Photos by Neil Van.
“I always love listening to music in the dark. I think it’s the best way to do it,” says The Paper Kites’ frontman Sam Bentley as the Opera House stage lights dim to black. It’s a fitting statement, since their most recent album, twelvefour, was written exclusively between the hours of midnight and four a.m. The restless crowd checks back in and the room goes eerily silent for the first few chords of “Bloom”, one of the band’s best-known tunes. A sing-along ensues, entirely in the dark, accompanied by a single acoustic guitar, and it becomes clear that this is the moment – if any – we will walk away remembering.
This show was a departure for the five piece folk group. Since their inception in 2010, the Melbourne natives have been known for their quiet, acoustic ballads and entrancing harmonies. Their early works – like “Bloom” – were Simon and Garfunkel-inspired lullabies, structured almost entirely by hook-heavy, fingerstyle guitar. But twelvefour sees them in a new light. That is, moonlight. And it’s awash with sounds straight from the 80’s.
Twelvefour actually feels like the hours it alludes to. It sounds like the inner workings of a true insomniac: sometimes sleepy, sometimes desperate, and constantly in a state of over-thought. Its lyrical content is honest and plain-stated. After all, it’s hard to sugar coat anything in the dark. And with just the right amount of sonic novelty, this Goldilocks of an album is a smooth and logical transition for the band.
Supported by synth and hints of 808, their Toronto set – the biggest one on their twelvefour promotional tour – was a fresh taste for old fans. But for the newly introduced, Saturday night might have felt slightly underwhelming. Each song was a carbon copy of their latest release, down to the rise or fall of a vocal run. Tracks like “Renegade” – a mellow, Fleetwood Mac- inspired number – and “I’m Lying to You Cause I’m Lost” – a matter-of-fact medley of steady strumming and harmonica – were duplicates of their twelvefour ancestors.
But it was those few intimate moments of magic – like the lights-out, stripped-down bit – that made the live version of The Paper Kites an experience worth having.
During “Bloom”, the energy of the room was at its most electric. Every person in The Opera House seemed to be simultaneously singing and holding their breath. Later in the show, the band’s cover of Springsteen’s “I’m On Fire” saw vocalist Christina Lacy take the lead, garnering a round of cheers for her stunning vocals, heard far too seldom during the show and hardly at all on twelvefour. And for their two-song encore, the band of Aussies crowded around a single microphone and offered a selection of intricate and ethereal acapella harmonies, complete with hand clapping and foot stomping. These flashes of distinction pulled the audience in, while the remaining Wall of Sound-styled production, although expertly performed, kept the crowd swaying from a comfortable distance.

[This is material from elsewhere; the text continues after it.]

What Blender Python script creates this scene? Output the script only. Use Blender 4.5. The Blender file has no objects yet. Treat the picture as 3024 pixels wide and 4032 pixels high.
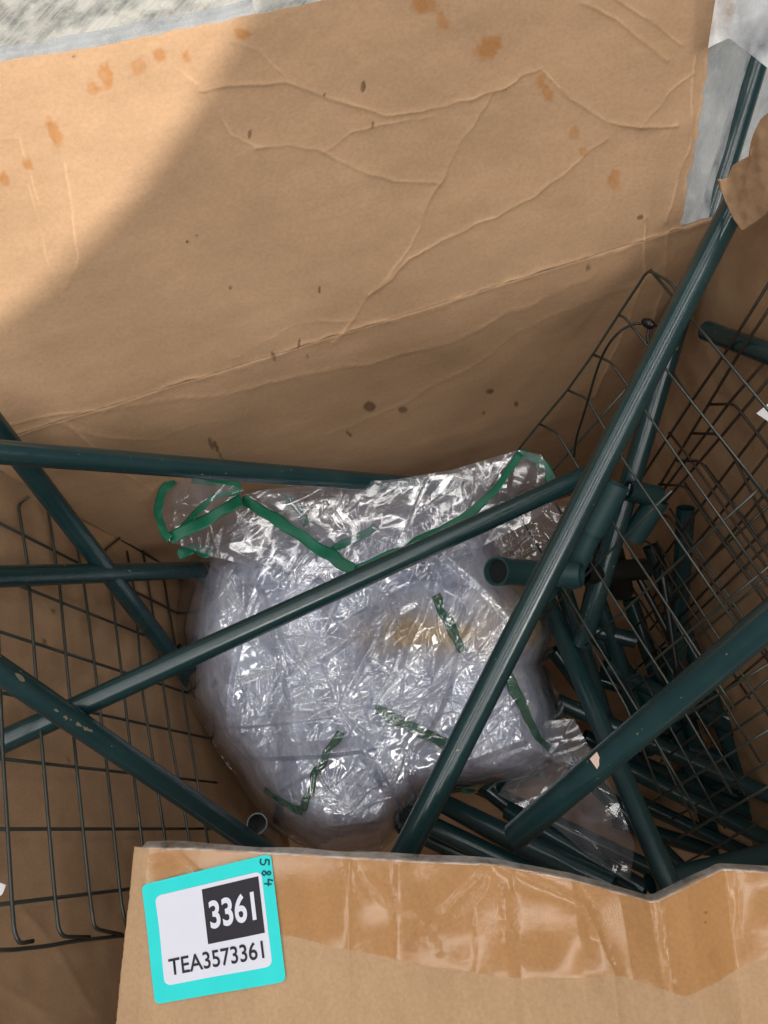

I’m a sucker for moments. The kind that can only be created on a stage, in a room, standing in front of real people.
But if fans of The Paper Kites were craving a recreation of twelvefour, with a handful of allusions to what the band does best, then they got exactly what they paid for Saturday night. With an album that solid, and harmonies that beautiful, perhaps that isn’t such a bad thing at all.